What you need to do: Copy out every record below exactly as written, but leave out any pictures.

Available data:
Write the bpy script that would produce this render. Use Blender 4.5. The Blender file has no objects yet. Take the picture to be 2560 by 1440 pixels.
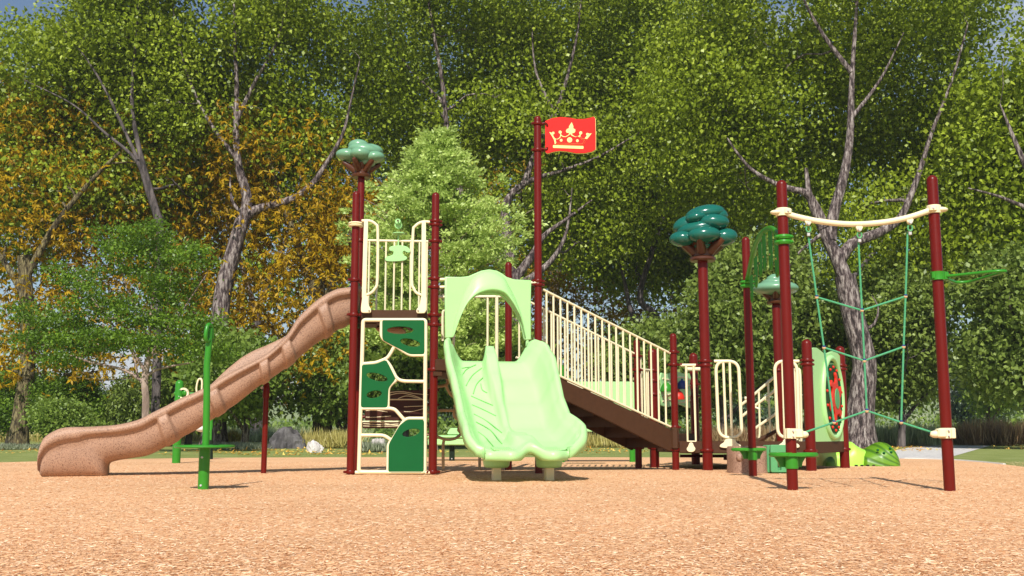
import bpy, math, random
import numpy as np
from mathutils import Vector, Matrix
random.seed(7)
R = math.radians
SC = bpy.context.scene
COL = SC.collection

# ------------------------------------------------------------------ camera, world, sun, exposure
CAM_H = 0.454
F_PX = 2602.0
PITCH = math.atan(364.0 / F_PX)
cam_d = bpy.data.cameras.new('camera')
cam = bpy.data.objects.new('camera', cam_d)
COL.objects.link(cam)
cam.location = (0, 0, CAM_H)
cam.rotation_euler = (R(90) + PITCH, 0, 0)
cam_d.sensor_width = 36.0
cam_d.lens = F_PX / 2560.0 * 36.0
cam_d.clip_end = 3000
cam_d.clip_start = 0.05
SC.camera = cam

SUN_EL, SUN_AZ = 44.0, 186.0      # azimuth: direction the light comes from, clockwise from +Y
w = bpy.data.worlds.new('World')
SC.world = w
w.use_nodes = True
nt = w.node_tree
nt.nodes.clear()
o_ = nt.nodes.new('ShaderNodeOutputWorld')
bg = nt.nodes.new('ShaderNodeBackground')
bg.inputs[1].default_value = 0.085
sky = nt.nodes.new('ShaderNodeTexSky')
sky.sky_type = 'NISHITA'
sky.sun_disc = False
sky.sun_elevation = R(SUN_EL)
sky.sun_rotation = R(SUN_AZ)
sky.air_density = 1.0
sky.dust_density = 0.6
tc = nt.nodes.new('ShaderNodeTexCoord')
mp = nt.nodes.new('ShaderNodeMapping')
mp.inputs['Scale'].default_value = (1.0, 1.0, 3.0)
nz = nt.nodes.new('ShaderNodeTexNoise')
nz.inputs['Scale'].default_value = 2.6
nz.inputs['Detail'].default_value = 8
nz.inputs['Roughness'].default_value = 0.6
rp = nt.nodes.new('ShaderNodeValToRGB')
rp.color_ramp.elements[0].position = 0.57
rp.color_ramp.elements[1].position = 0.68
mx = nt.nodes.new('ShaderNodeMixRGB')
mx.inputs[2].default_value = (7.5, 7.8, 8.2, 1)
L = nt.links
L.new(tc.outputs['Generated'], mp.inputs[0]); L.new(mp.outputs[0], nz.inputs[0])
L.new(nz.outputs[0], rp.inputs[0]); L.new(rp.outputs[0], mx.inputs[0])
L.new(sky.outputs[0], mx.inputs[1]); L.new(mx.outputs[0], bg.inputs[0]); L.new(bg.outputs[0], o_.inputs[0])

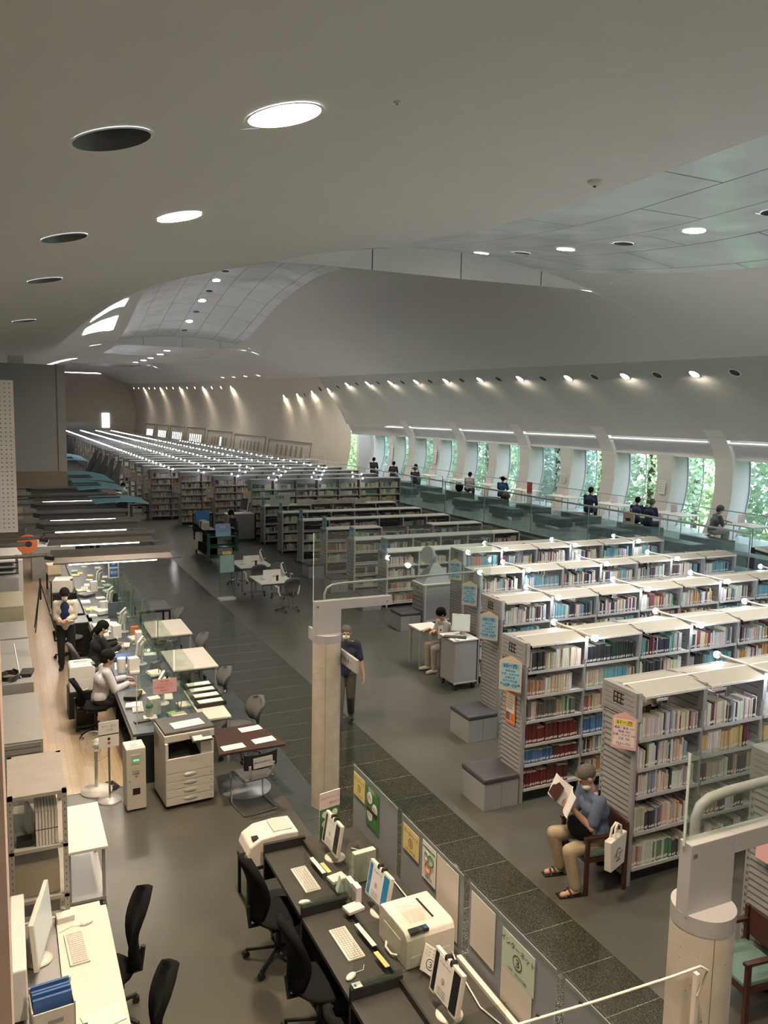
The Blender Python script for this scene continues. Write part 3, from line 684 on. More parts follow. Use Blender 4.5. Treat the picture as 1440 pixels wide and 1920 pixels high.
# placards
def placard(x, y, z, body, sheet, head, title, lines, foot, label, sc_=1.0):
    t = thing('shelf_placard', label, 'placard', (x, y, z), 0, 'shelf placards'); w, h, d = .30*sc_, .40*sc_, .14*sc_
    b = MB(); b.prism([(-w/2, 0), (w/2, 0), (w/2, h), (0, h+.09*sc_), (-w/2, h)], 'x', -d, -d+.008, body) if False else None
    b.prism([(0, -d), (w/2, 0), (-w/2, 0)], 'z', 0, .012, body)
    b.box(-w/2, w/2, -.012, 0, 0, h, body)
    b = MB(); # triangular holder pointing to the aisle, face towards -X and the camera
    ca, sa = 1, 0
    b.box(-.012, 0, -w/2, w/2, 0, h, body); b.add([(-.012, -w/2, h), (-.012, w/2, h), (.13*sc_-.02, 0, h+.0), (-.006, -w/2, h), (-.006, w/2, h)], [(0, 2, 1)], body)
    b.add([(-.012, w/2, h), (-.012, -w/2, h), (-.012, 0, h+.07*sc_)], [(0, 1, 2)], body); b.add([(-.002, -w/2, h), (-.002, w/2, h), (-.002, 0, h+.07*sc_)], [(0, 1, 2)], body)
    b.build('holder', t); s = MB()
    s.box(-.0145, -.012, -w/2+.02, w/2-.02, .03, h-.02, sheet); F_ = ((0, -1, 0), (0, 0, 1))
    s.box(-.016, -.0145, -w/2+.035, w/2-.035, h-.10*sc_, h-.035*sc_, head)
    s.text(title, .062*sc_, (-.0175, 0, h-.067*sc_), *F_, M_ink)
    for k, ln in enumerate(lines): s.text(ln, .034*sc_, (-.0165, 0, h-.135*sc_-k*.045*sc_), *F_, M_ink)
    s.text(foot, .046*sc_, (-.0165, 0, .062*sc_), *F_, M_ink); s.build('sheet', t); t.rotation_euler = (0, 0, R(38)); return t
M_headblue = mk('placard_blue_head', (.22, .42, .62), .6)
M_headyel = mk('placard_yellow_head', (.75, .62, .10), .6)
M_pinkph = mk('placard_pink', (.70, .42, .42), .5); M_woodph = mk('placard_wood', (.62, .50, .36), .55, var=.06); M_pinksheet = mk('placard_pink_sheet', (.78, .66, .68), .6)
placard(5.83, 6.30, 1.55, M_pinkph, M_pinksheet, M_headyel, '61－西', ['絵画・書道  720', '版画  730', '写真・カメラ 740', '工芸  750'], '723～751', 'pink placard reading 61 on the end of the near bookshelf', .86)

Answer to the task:
Write the bpy script that would produce this render. Use Blender 4.5. The Blender file has no objects yet. Take the picture to be 2560 by 1440 pixels.
import bpy, math, random
import numpy as np
from mathutils import Vector, Matrix
random.seed(7)
R = math.radians
SC = bpy.context.scene
COL = SC.collection

# ------------------------------------------------------------------ camera, world, sun, exposure
CAM_H = 0.454
F_PX = 2602.0
PITCH = math.atan(364.0 / F_PX)
cam_d = bpy.data.cameras.new('camera')
cam = bpy.data.objects.new('camera', cam_d)
COL.objects.link(cam)
cam.location = (0, 0, CAM_H)
cam.rotation_euler = (R(90) + PITCH, 0, 0)
cam_d.sensor_width = 36.0
cam_d.lens = F_PX / 2560.0 * 36.0
cam_d.clip_end = 3000
cam_d.clip_start = 0.05
SC.camera = cam

SUN_EL, SUN_AZ = 44.0, 186.0      # azimuth: direction the light comes from, clockwise from +Y
w = bpy.data.worlds.new('World')
SC.world = w
w.use_nodes = True
nt = w.node_tree
nt.nodes.clear()
o_ = nt.nodes.new('ShaderNodeOutputWorld')
bg = nt.nodes.new('ShaderNodeBackground')
bg.inputs[1].default_value = 0.085
sky = nt.nodes.new('ShaderNodeTexSky')
sky.sky_type = 'NISHITA'
sky.sun_disc = False
sky.sun_elevation = R(SUN_EL)
sky.sun_rotation = R(SUN_AZ)
sky.air_density = 1.0
sky.dust_density = 0.6
tc = nt.nodes.new('ShaderNodeTexCoord')
mp = nt.nodes.new('ShaderNodeMapping')
mp.inputs['Scale'].default_value = (1.0, 1.0, 3.0)
nz = nt.nodes.new('ShaderNodeTexNoise')
nz.inputs['Scale'].default_value = 2.6
nz.inputs['Detail'].default_value = 8
nz.inputs['Roughness'].default_value = 0.6
rp = nt.nodes.new('ShaderNodeValToRGB')
rp.color_ramp.elements[0].position = 0.57
rp.color_ramp.elements[1].position = 0.68
mx = nt.nodes.new('ShaderNodeMixRGB')
mx.inputs[2].default_value = (7.5, 7.8, 8.2, 1)
L = nt.links
L.new(tc.outputs['Generated'], mp.inputs[0]); L.new(mp.outputs[0], nz.inputs[0])
L.new(nz.outputs[0], rp.inputs[0]); L.new(rp.outputs[0], mx.inputs[0])
L.new(sky.outputs[0], mx.inputs[1]); L.new(mx.outputs[0], bg.inputs[0]); L.new(bg.outputs[0], o_.inputs[0])

The Blender Python script for this scene continues. Write part 3, from line 684 on. More parts follow. Use Blender 4.5. Treat the picture as 1440 pixels wide and 1920 pixels high.
# placards
def placard(x, y, z, body, sheet, head, title, lines, foot, label, sc_=1.0):
    t = thing('shelf_placard', label, 'placard', (x, y, z), 0, 'shelf placards'); w, h, d = .30*sc_, .40*sc_, .14*sc_
    b = MB(); b.prism([(-w/2, 0), (w/2, 0), (w/2, h), (0, h+.09*sc_), (-w/2, h)], 'x', -d, -d+.008, body) if False else None
    b.prism([(0, -d), (w/2, 0), (-w/2, 0)], 'z', 0, .012, body)
    b.box(-w/2, w/2, -.012, 0, 0, h, body)
    b = MB(); # triangular holder pointing to the aisle, face towards -X and the camera
    ca, sa = 1, 0
    b.box(-.012, 0, -w/2, w/2, 0, h, body); b.add([(-.012, -w/2, h), (-.012, w/2, h), (.13*sc_-.02, 0, h+.0), (-.006, -w/2, h), (-.006, w/2, h)], [(0, 2, 1)], body)
    b.add([(-.012, w/2, h), (-.012, -w/2, h), (-.012, 0, h+.07*sc_)], [(0, 1, 2)], body); b.add([(-.002, -w/2, h), (-.002, w/2, h), (-.002, 0, h+.07*sc_)], [(0, 1, 2)], body)
    b.build('holder', t); s = MB()
    s.box(-.0145, -.012, -w/2+.02, w/2-.02, .03, h-.02, sheet); F_ = ((0, -1, 0), (0, 0, 1))
    s.box(-.016, -.0145, -w/2+.035, w/2-.035, h-.10*sc_, h-.035*sc_, head)
    s.text(title, .062*sc_, (-.0175, 0, h-.067*sc_), *F_, M_ink)
    for k, ln in enumerate(lines): s.text(ln, .034*sc_, (-.0165, 0, h-.135*sc_-k*.045*sc_), *F_, M_ink)
    s.text(foot, .046*sc_, (-.0165, 0, .062*sc_), *F_, M_ink); s.build('sheet', t); t.rotation_euler = (0, 0, R(38)); return t
M_headblue = mk('placard_blue_head', (.22, .42, .62), .6)
M_headyel = mk('placard_yellow_head', (.75, .62, .10), .6)
M_pinkph = mk('placard_pink', (.70, .42, .42), .5); M_woodph = mk('placard_wood', (.62, .50, .36), .55, var=.06); M_pinksheet = mk('placard_pink_sheet', (.78, .66, .68), .6)
placard(5.83, 6.30, 1.55, M_pinkph, M_pinksheet, M_headyel, '61－西', ['絵画・書道  720', '版画  730', '写真・カメラ 740', '工芸  750'], '723～751', 'pink placard reading 61 on the end of the near bookshelf', .86)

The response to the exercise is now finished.